[START THE INPUT]

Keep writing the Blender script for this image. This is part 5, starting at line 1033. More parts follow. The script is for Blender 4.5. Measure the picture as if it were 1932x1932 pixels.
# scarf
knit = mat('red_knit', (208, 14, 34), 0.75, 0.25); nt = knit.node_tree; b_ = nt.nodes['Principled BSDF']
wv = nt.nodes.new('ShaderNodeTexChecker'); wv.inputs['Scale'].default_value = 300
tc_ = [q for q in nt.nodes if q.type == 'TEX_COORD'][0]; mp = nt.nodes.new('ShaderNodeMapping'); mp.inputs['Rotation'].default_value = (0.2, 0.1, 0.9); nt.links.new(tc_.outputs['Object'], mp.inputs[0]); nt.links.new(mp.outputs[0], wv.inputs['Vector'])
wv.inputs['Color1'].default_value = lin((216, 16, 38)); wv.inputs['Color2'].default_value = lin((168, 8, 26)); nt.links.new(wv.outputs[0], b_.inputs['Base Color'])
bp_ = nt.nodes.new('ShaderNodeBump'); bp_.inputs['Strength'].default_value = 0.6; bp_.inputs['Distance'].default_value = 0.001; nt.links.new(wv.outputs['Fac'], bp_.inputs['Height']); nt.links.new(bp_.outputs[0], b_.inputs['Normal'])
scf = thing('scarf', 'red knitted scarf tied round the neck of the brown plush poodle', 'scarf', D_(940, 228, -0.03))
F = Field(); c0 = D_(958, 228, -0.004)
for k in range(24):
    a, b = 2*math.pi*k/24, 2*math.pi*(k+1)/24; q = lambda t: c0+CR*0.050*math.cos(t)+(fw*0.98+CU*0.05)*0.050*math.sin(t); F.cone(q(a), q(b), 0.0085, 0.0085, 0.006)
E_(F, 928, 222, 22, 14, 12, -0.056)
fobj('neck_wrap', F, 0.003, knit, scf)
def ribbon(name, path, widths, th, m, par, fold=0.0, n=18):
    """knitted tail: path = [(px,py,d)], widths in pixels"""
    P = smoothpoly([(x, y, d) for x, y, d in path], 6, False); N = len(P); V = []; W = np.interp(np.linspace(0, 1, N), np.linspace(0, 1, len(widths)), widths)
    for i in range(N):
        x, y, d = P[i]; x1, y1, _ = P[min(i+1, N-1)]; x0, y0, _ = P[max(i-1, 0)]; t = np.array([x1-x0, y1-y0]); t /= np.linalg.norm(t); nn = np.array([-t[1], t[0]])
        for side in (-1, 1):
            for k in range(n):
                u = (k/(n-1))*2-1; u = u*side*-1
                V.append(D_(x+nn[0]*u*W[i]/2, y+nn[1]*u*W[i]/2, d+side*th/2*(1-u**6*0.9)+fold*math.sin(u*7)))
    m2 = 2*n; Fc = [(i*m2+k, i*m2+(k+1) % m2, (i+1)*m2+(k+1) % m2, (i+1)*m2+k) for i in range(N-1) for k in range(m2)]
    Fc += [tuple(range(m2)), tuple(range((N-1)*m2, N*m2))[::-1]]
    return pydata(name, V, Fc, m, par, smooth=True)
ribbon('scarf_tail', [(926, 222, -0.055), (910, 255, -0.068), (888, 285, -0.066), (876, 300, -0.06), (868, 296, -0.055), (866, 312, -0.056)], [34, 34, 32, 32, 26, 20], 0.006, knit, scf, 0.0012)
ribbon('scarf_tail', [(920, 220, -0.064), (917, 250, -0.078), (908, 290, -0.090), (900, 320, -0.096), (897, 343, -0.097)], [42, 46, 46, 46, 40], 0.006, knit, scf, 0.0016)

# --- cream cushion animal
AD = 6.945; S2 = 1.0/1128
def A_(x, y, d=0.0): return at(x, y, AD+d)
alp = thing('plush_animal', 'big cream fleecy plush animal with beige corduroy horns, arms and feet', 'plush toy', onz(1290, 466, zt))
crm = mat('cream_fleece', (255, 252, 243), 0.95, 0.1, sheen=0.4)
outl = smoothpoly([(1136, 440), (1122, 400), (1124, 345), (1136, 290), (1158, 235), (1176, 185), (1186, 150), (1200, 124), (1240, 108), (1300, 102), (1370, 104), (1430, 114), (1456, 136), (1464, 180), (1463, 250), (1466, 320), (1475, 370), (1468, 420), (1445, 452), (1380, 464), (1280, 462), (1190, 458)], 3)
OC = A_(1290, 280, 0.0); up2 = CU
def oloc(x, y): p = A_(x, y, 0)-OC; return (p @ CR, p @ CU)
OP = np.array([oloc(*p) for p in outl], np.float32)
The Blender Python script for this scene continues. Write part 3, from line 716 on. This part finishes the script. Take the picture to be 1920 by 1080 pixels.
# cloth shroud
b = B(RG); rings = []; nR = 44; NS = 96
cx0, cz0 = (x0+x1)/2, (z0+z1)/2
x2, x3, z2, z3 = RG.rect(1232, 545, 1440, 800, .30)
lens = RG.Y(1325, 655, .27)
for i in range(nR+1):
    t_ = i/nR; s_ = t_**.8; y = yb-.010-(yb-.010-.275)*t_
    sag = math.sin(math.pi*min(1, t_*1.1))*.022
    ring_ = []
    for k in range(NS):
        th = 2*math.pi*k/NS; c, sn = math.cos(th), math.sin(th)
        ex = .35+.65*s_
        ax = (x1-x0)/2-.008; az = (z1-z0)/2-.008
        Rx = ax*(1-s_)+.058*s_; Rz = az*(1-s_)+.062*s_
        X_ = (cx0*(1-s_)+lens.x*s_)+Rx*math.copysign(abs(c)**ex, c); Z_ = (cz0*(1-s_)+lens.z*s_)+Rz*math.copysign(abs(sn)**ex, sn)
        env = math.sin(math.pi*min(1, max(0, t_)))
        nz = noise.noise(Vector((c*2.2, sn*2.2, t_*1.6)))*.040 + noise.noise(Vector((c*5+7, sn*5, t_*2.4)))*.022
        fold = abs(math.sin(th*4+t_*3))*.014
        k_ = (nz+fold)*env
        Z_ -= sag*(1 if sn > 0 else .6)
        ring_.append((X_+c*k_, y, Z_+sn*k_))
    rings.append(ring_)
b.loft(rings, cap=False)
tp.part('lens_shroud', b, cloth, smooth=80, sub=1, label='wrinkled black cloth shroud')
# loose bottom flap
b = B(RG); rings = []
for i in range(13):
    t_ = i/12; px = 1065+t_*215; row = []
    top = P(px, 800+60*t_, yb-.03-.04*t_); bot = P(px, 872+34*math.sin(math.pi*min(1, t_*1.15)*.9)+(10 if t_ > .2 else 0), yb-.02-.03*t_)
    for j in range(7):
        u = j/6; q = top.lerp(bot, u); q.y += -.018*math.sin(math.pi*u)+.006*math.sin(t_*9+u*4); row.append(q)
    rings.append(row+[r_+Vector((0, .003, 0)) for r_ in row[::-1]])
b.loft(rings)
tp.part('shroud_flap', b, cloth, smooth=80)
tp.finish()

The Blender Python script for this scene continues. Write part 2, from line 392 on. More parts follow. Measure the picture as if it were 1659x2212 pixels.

[END THE INPUT]

__EXERCISE GOAL__. Reproduce the data shown above exactly.

__TASK RESPONSE__.
Keep writing the Blender script for this image. This is part 5, starting at line 1033. More parts follow. The script is for Blender 4.5. Measure the picture as if it were 1932x1932 pixels.
# scarf
knit = mat('red_knit', (208, 14, 34), 0.75, 0.25); nt = knit.node_tree; b_ = nt.nodes['Principled BSDF']
wv = nt.nodes.new('ShaderNodeTexChecker'); wv.inputs['Scale'].default_value = 300
tc_ = [q for q in nt.nodes if q.type == 'TEX_COORD'][0]; mp = nt.nodes.new('ShaderNodeMapping'); mp.inputs['Rotation'].default_value = (0.2, 0.1, 0.9); nt.links.new(tc_.outputs['Object'], mp.inputs[0]); nt.links.new(mp.outputs[0], wv.inputs['Vector'])
wv.inputs['Color1'].default_value = lin((216, 16, 38)); wv.inputs['Color2'].default_value = lin((168, 8, 26)); nt.links.new(wv.outputs[0], b_.inputs['Base Color'])
bp_ = nt.nodes.new('ShaderNodeBump'); bp_.inputs['Strength'].default_value = 0.6; bp_.inputs['Distance'].default_value = 0.001; nt.links.new(wv.outputs['Fac'], bp_.inputs['Height']); nt.links.new(bp_.outputs[0], b_.inputs['Normal'])
scf = thing('scarf', 'red knitted scarf tied round the neck of the brown plush poodle', 'scarf', D_(940, 228, -0.03))
F = Field(); c0 = D_(958, 228, -0.004)
for k in range(24):
    a, b = 2*math.pi*k/24, 2*math.pi*(k+1)/24; q = lambda t: c0+CR*0.050*math.cos(t)+(fw*0.98+CU*0.05)*0.050*math.sin(t); F.cone(q(a), q(b), 0.0085, 0.0085, 0.006)
E_(F, 928, 222, 22, 14, 12, -0.056)
fobj('neck_wrap', F, 0.003, knit, scf)
def ribbon(name, path, widths, th, m, par, fold=0.0, n=18):
    """knitted tail: path = [(px,py,d)], widths in pixels"""
    P = smoothpoly([(x, y, d) for x, y, d in path], 6, False); N = len(P); V = []; W = np.interp(np.linspace(0, 1, N), np.linspace(0, 1, len(widths)), widths)
    for i in range(N):
        x, y, d = P[i]; x1, y1, _ = P[min(i+1, N-1)]; x0, y0, _ = P[max(i-1, 0)]; t = np.array([x1-x0, y1-y0]); t /= np.linalg.norm(t); nn = np.array([-t[1], t[0]])
        for side in (-1, 1):
            for k in range(n):
                u = (k/(n-1))*2-1; u = u*side*-1
                V.append(D_(x+nn[0]*u*W[i]/2, y+nn[1]*u*W[i]/2, d+side*th/2*(1-u**6*0.9)+fold*math.sin(u*7)))
    m2 = 2*n; Fc = [(i*m2+k, i*m2+(k+1) % m2, (i+1)*m2+(k+1) % m2, (i+1)*m2+k) for i in range(N-1) for k in range(m2)]
    Fc += [tuple(range(m2)), tuple(range((N-1)*m2, N*m2))[::-1]]
    return pydata(name, V, Fc, m, par, smooth=True)
ribbon('scarf_tail', [(926, 222, -0.055), (910, 255, -0.068), (888, 285, -0.066), (876, 300, -0.06), (868, 296, -0.055), (866, 312, -0.056)], [34, 34, 32, 32, 26, 20], 0.006, knit, scf, 0.0012)
ribbon('scarf_tail', [(920, 220, -0.064), (917, 250, -0.078), (908, 290, -0.090), (900, 320, -0.096), (897, 343, -0.097)], [42, 46, 46, 46, 40], 0.006, knit, scf, 0.0016)

# --- cream cushion animal
AD = 6.945; S2 = 1.0/1128
def A_(x, y, d=0.0): return at(x, y, AD+d)
alp = thing('plush_animal', 'big cream fleecy plush animal with beige corduroy horns, arms and feet', 'plush toy', onz(1290, 466, zt))
crm = mat('cream_fleece', (255, 252, 243), 0.95, 0.1, sheen=0.4)
outl = smoothpoly([(1136, 440), (1122, 400), (1124, 345), (1136, 290), (1158, 235), (1176, 185), (1186, 150), (1200, 124), (1240, 108), (1300, 102), (1370, 104), (1430, 114), (1456, 136), (1464, 180), (1463, 250), (1466, 320), (1475, 370), (1468, 420), (1445, 452), (1380, 464), (1280, 462), (1190, 458)], 3)
OC = A_(1290, 280, 0.0); up2 = CU
def oloc(x, y): p = A_(x, y, 0)-OC; return (p @ CR, p @ CU)
OP = np.array([oloc(*p) for p in outl], np.float32)
The Blender Python script for this scene continues. Write part 3, from line 716 on. This part finishes the script. Take the picture to be 1920 by 1080 pixels.
# cloth shroud
b = B(RG); rings = []; nR = 44; NS = 96
cx0, cz0 = (x0+x1)/2, (z0+z1)/2
x2, x3, z2, z3 = RG.rect(1232, 545, 1440, 800, .30)
lens = RG.Y(1325, 655, .27)
for i in range(nR+1):
    t_ = i/nR; s_ = t_**.8; y = yb-.010-(yb-.010-.275)*t_
    sag = math.sin(math.pi*min(1, t_*1.1))*.022
    ring_ = []
    for k in range(NS):
        th = 2*math.pi*k/NS; c, sn = math.cos(th), math.sin(th)
        ex = .35+.65*s_
        ax = (x1-x0)/2-.008; az = (z1-z0)/2-.008
        Rx = ax*(1-s_)+.058*s_; Rz = az*(1-s_)+.062*s_
        X_ = (cx0*(1-s_)+lens.x*s_)+Rx*math.copysign(abs(c)**ex, c); Z_ = (cz0*(1-s_)+lens.z*s_)+Rz*math.copysign(abs(sn)**ex, sn)
        env = math.sin(math.pi*min(1, max(0, t_)))
        nz = noise.noise(Vector((c*2.2, sn*2.2, t_*1.6)))*.040 + noise.noise(Vector((c*5+7, sn*5, t_*2.4)))*.022
        fold = abs(math.sin(th*4+t_*3))*.014
        k_ = (nz+fold)*env
        Z_ -= sag*(1 if sn > 0 else .6)
        ring_.append((X_+c*k_, y, Z_+sn*k_))
    rings.append(ring_)
b.loft(rings, cap=False)
tp.part('lens_shroud', b, cloth, smooth=80, sub=1, label='wrinkled black cloth shroud')
# loose bottom flap
b = B(RG); rings = []
for i in range(13):
    t_ = i/12; px = 1065+t_*215; row = []
    top = P(px, 800+60*t_, yb-.03-.04*t_); bot = P(px, 872+34*math.sin(math.pi*min(1, t_*1.15)*.9)+(10 if t_ > .2 else 0), yb-.02-.03*t_)
    for j in range(7):
        u = j/6; q = top.lerp(bot, u); q.y += -.018*math.sin(math.pi*u)+.006*math.sin(t_*9+u*4); row.append(q)
    rings.append(row+[r_+Vector((0, .003, 0)) for r_ in row[::-1]])
b.loft(rings)
tp.part('shroud_flap', b, cloth, smooth=80)
tp.finish()

The Blender Python script for this scene continues. Write part 2, from line 392 on. More parts follow. Measure the picture as if it were 1659x2212 pixels.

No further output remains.